Но меня ждал еще худший сюрприз. Участок поделили. Теперь там жались друг к другу рабочие хибары, которым, как мне показалось, не было числа. Грозди винограда в мешочках, горящие жаром персики, волосатый, лопающийся на зубах крыжовник, гераниевый дух теплиц, желобки курятника, налитые, треснувшие и сочащиеся золотом сливы «ренклод», дохлые лягушки в бассейне, замершие в театральных позах, с прижатой к сердцу лапкой, — все эти драгоценные видения прошлого в мгновение ока стали миражом, призраком убиенного, требующим отмщения.
Мы прошлись по улицам, сохранившимся лучше, чем моя площадь. Сады и дома там остались в прежнем виде, и кое-где я даже выкопал из земли «клады», зарытые мной сорок лет назад. Мы прошли вдоль стены парка, где Макс Лебоди (Сахарок) устраивал корриды и поливал свои экипажи шампанским.
Можно себе представить, до какой степени подобные зрелища бередили жестокую, алчущую приключений детскую душу. В 1904 году мы бродили вокруг этой ограды и пытались залезть на нее, встав на седло велосипеда.
Ну да ладно, хватит болтать. Сентиментальность морочит душу. Пересказывать подобные вещи все равно, что пересказывать сны. Если подумать, такие сокровища есть у каждого, и никто их другим не навязывает.
Ну вот, расхныкался, а все потому, потому, что память, не зная, куда ей деться, вынуждена была ретироваться. Но я уже прикусил язык и больше к этому не вернусь.
О моем стиле
Я не веселый и не грустный. Но могу быть всецело одним или всецело другим, без меры.
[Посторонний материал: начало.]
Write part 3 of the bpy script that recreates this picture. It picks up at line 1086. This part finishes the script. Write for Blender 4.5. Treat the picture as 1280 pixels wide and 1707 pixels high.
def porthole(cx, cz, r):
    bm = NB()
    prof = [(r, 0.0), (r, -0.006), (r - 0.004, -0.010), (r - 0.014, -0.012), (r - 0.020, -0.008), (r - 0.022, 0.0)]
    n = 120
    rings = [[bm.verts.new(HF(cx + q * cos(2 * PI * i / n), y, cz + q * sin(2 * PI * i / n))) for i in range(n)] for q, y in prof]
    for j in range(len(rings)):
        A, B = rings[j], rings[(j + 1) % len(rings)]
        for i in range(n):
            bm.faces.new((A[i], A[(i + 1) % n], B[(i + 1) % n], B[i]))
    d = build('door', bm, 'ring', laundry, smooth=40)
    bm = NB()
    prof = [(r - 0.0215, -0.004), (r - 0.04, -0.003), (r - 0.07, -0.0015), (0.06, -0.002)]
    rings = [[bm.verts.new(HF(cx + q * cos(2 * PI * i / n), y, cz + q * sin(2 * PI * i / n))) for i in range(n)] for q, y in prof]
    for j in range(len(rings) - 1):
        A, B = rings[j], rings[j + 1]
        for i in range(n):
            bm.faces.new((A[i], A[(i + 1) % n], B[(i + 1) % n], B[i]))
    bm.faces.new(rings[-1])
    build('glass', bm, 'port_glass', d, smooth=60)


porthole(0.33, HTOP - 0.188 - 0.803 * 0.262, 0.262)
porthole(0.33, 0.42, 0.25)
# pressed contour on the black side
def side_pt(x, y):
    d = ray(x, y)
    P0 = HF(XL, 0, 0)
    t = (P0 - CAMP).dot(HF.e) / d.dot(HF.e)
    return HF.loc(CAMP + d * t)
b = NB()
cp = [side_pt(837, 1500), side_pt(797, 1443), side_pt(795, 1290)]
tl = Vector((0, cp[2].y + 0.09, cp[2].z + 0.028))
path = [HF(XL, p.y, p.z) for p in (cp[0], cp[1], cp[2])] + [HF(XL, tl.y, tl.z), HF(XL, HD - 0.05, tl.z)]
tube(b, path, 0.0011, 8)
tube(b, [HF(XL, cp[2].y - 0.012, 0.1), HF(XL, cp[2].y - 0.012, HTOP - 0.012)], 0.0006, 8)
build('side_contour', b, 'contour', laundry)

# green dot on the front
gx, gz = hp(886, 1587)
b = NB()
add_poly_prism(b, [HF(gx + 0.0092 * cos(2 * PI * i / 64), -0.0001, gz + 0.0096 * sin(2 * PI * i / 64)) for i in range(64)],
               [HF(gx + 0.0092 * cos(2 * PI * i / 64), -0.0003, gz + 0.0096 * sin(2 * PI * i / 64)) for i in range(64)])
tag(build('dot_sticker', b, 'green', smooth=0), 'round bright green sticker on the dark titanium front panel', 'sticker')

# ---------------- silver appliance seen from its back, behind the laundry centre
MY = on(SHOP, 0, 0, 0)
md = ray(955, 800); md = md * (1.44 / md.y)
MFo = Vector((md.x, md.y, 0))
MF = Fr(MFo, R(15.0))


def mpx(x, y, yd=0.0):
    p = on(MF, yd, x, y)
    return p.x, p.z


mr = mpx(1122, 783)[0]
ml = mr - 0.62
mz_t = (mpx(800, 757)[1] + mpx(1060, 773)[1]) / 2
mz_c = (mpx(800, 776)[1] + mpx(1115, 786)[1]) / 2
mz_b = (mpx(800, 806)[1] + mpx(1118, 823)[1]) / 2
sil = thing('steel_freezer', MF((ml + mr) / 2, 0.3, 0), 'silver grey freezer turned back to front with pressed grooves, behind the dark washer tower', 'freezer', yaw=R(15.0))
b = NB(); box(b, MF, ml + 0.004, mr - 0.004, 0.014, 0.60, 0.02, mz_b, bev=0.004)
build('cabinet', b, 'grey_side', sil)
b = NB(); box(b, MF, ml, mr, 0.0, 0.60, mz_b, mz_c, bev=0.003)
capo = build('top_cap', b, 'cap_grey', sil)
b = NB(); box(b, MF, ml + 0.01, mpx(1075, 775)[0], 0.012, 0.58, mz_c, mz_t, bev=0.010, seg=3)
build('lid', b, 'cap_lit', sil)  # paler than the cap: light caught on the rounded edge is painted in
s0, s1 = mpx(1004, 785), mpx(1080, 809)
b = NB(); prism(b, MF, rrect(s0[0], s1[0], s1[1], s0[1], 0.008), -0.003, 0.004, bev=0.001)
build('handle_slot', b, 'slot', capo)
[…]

В беседе, если происходит перетекание душ, я могу иногда забыть о печали, в которой пребывал, о боли, которую испытывал, могу совсем забыть себя — настолько слова опьяняют меня и влекут за собой мысли. Так мысли приходят гораздо легче, чем в одиночестве. Случается, написать статью для меня — пытка, и тогда я ее проговариваю без усилий. Это опьянение словом предполагает, что я все же обладаю легкостью, которой у меня нет. Потому что, едва я начинаю себя контролировать, как легкость эта оборачивается каторжным трудом, который я ощущаю как крутой, нескончаемый подъем. К этому добавляется суеверный страх перед деланьем, я всегда боюсь плохо начать. Меня охватывает лень, похожая на то, что психиатры называют «страхом действия». Белый лист, чернила, перо приводят меня в ужас. Я знаю, они сговорились не давать мне писать. Если мне удается преодолеть их сопротивление, механизм разогревается, работа меня порабощает, мозг приходит в действие. Важно только, чтобы я не вмешивался в сам процесс, лучше, если я вообще буду дремать. Малейшее участие сознания — и механизм стал. А чтобы запустить его вновь, приходится ждать, пока он сам соблаговолит, и нечего даже думать подтолкнуть его какой-нибудь хитростью. Потому-то я никогда не пользуюсь столами: они сбивают меня своим приглашающим видом. Пишу я, когда придется, и на коленях. То же с рисованием. Я, конечно, могу подделать линию, но это все равно будет не она — настоящая линия выходит у меня, когда ей вздумается.